It is important to accurately identify the stress at which micro-fractures initiate in rocks under compression when studying phenomena like excavation damage zone (EDZ) formation around deep underground structures, rock burst dynamics, stability of rock slopes, etc. This stress threshold, popularly termed as the point of Crack Initiation (CI), can be determined from strain measurements or acoustic emissions monitored during laboratory compression tests. In terms of strain-based approaches, the reversal of crack volumetric strain and the point of non-linearity in the axial stress-lateral strain curve are commonly used to identify CI. There is, however, a lack of understanding as to whether these approaches are applicable/effective for CI determination under higher confinements. To shed some light on this topic, this study utilizes the two aforementioned strain-based approaches to determine CI over a wide range of confinements in context of a granitic rock, a limestone and a coal. We discuss difficulties associated with using the two approaches for cases when the lateral strain curve is non-linear from the start of the tests. Ultimately, it was found that both approaches yield similar CI estimates at low confinements, but the discrepancy between the results obtained using these approaches increases as a function of confinement. In particular, the stress at the point of axial stress-lateral strain non-linearity can be 1.5 times higher than the stress at the point of crack volumetric strain reversal.
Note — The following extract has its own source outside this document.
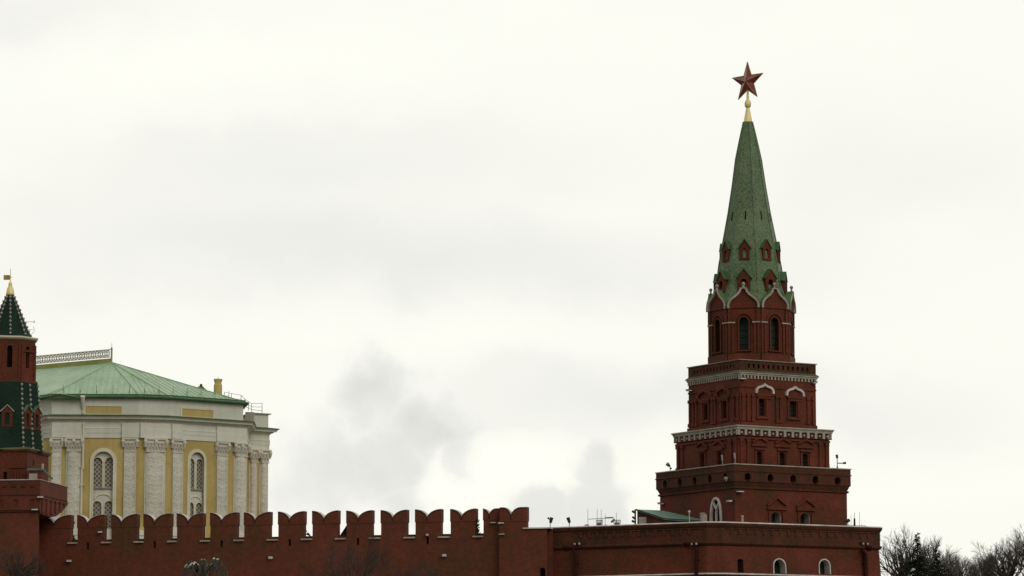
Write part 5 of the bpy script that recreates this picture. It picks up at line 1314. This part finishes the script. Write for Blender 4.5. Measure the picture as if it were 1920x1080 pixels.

When brittle rocks are loaded in compression under a high ratio of major to minor principal stress (σ13; e.g. unconfined or low confinement conditions), they undergo progressive damage starting with the initiation of extensile micro-cracking, followed by microcrack interaction and coalescence that ultimate leads to the formation of a failure plane at peak strength. These distinct phases of damage are illustrated on a typical stress-strain curve in Figure 1. The stress levels at which extensile micro-cracks initiate and interact/coalesce are popularly known as Crack Initiation (CI) threshold and Crack Damage (CD) threshold, respectively. Unlike the peak strength (Hudson et al. 1972; Diederichs and Martin, 2010), CI and CD are true characteristic material parameters, meaning that they do not depend on the loading conditions employed in the test (Martin and Chandler, 1994).